I've been thinking about this a lot lately, what with Celeb BB on in place of Everybody Loves Raymond of a morning. And I used to think that Deal Or No Deal presented a similar argument. It's fashionable to turn your nose up at Deal Or No Deal but I think it is a work of bearded genius. Yes it's exactly the same every single damn day. BUT it's the people that make it what it is. Just normal people but, crucially, the SAME people.

They get put up in a hotel in Bristol, all together, and often end up spending several weeks in very close quarters, filming every day. There are characters, relationships between characters, and Noel makes sure the audience knows this. He plays it up, he amplifies aspects of people's personalities, creates a mythology around certain players if they have a history of always having a box with a high number. He makes it his business to know the players really well because really he knows that's why people love it.
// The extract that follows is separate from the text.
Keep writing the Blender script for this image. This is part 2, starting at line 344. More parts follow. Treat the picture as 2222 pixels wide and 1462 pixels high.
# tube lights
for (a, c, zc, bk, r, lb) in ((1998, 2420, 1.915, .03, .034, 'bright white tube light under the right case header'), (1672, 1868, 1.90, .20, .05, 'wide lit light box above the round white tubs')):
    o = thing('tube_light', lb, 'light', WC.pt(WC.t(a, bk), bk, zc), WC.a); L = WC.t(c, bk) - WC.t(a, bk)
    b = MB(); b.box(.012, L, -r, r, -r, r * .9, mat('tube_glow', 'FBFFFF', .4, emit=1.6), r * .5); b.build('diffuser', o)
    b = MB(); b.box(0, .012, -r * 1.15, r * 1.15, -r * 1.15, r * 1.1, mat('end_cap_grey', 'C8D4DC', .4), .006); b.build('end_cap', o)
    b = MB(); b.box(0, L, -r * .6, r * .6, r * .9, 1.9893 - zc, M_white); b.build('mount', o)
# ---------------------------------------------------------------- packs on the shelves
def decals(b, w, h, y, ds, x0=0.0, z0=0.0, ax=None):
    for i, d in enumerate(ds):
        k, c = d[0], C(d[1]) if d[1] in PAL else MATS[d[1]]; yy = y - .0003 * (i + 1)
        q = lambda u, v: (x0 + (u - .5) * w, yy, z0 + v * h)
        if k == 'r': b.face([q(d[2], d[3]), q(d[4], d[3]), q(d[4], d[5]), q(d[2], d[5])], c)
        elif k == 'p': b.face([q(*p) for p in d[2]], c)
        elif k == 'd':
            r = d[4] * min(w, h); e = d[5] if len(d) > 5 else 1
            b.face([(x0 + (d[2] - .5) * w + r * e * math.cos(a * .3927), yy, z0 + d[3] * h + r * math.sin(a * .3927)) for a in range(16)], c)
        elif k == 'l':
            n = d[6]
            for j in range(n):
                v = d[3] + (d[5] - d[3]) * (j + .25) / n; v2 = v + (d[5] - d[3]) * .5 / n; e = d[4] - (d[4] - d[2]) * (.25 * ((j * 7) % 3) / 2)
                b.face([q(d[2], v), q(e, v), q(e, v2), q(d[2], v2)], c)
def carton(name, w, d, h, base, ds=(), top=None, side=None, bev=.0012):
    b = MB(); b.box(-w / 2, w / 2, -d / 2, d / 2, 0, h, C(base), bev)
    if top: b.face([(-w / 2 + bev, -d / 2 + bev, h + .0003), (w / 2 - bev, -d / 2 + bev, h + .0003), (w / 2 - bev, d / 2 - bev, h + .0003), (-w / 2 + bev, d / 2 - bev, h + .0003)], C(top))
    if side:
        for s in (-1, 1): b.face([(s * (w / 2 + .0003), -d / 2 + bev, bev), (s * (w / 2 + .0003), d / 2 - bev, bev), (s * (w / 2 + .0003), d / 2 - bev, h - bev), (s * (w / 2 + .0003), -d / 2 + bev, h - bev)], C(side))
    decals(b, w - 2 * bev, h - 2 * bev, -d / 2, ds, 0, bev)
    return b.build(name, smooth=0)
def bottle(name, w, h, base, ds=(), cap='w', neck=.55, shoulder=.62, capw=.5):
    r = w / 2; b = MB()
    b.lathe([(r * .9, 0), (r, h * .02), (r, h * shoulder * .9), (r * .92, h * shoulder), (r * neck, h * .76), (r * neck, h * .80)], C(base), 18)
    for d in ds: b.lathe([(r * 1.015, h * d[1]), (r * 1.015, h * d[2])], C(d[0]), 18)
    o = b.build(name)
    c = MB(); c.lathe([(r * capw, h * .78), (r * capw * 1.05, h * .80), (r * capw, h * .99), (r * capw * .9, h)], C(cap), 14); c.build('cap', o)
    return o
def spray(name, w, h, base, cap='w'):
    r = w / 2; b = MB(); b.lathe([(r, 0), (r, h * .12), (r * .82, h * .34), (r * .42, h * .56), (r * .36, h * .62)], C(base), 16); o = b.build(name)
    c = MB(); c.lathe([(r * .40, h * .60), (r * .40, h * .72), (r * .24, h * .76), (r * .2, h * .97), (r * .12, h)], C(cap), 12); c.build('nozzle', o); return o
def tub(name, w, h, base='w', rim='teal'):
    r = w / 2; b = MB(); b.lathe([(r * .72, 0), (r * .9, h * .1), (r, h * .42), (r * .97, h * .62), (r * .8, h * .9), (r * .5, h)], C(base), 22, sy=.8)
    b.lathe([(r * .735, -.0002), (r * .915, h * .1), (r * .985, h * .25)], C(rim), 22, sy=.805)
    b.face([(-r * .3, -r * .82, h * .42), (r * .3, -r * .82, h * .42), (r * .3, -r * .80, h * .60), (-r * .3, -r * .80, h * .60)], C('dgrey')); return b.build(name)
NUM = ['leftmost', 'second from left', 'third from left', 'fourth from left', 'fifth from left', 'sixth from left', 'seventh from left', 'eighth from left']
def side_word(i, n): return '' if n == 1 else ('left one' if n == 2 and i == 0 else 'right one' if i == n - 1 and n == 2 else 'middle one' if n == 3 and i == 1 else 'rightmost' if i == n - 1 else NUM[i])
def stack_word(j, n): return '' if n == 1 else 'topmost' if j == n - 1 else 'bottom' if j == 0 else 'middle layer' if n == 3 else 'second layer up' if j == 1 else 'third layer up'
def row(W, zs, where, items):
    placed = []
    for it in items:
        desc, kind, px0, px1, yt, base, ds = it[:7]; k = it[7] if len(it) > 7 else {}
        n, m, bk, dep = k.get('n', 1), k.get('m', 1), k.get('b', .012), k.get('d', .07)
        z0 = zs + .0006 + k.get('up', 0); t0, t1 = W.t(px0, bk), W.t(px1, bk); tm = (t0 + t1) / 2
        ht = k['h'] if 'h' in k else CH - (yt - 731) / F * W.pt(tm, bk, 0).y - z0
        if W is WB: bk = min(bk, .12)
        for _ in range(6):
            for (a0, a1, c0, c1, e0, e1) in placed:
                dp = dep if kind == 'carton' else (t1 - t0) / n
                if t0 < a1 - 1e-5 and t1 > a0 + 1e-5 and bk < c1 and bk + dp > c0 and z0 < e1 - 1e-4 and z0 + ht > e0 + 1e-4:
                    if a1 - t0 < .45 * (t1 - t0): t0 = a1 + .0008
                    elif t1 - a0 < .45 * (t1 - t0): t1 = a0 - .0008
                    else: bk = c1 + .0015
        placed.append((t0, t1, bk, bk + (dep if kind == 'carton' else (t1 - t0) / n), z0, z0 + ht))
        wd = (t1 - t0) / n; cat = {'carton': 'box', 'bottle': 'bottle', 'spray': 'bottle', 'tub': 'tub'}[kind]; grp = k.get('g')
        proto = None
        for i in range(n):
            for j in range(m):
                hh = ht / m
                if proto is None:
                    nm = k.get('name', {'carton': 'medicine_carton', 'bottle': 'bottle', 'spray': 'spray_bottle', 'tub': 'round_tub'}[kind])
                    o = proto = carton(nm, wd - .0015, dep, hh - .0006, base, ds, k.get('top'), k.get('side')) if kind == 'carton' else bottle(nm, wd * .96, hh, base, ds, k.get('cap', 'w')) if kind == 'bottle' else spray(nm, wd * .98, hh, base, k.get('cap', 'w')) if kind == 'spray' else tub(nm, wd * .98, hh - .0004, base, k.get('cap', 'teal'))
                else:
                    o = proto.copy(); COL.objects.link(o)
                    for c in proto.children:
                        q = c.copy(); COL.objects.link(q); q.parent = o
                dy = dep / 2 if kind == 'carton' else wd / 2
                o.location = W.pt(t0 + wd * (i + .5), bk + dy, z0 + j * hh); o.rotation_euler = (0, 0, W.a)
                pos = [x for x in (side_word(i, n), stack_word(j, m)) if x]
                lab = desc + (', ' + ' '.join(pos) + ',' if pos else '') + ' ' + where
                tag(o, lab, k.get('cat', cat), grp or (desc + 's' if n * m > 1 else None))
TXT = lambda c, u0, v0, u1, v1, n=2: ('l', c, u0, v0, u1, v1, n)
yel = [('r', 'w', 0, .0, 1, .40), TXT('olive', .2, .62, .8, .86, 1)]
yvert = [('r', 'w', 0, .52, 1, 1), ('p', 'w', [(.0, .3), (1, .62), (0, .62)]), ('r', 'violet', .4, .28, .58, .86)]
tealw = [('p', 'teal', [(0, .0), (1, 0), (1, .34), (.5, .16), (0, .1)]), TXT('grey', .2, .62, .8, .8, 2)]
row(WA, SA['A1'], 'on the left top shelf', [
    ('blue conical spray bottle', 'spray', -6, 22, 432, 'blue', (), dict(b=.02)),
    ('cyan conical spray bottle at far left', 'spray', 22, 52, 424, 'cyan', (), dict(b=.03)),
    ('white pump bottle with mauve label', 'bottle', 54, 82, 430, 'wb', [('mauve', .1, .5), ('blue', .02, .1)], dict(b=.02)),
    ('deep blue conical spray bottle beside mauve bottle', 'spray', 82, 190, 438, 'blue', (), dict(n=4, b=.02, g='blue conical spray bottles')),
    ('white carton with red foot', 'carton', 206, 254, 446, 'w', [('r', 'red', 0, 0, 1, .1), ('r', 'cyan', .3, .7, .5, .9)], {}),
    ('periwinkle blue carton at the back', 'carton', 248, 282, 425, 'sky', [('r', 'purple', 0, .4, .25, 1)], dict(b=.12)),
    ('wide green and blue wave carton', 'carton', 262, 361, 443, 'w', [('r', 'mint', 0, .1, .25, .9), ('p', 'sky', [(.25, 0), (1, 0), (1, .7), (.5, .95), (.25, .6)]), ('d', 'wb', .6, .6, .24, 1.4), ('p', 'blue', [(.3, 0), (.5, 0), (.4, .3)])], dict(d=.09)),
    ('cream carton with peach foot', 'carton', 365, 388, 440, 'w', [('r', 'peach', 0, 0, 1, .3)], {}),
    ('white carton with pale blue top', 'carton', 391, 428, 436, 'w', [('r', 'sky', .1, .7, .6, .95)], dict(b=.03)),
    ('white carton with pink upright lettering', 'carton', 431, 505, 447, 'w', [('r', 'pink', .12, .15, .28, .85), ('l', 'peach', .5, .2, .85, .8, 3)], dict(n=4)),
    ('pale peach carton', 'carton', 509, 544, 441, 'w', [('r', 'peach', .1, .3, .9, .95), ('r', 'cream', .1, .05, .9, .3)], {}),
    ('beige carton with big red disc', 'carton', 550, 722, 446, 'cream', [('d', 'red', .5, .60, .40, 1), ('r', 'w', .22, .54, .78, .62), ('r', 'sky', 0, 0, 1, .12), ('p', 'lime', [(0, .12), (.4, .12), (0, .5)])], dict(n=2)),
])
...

It's overly sentimental, as are the relationships, with incredibly intense bestest bestest ever friends forming within weeks. Mascots and photos with accompanying nauseating stories are encouraged. I used to think it wouldn't work without this. That Noel and his 22 boxes (just one question) was further proof that relationships between people can make even the dullest format interesting and therefore BB should a) leave well alone and stop engineering upset and b) use normal people.

Until I was in America a few months back and saw this...

That is how they open boxes American style. Beautiful ladies. This is one of the most popular Deal Or No Deal ladies...

This is Brooke. Brooke opens box 15.

Can someone please explain this to me? Why does anyone give a shiny shite? Every other game show on the planet relies on our interest in other people's skill, or knowledge, or problem solving abilities.

I just don't get it. And it kind of suggests that I'm completley wrong about why people like Come Dine With Me and Deal Or No Deal, and that I will in fact just watch any old crap.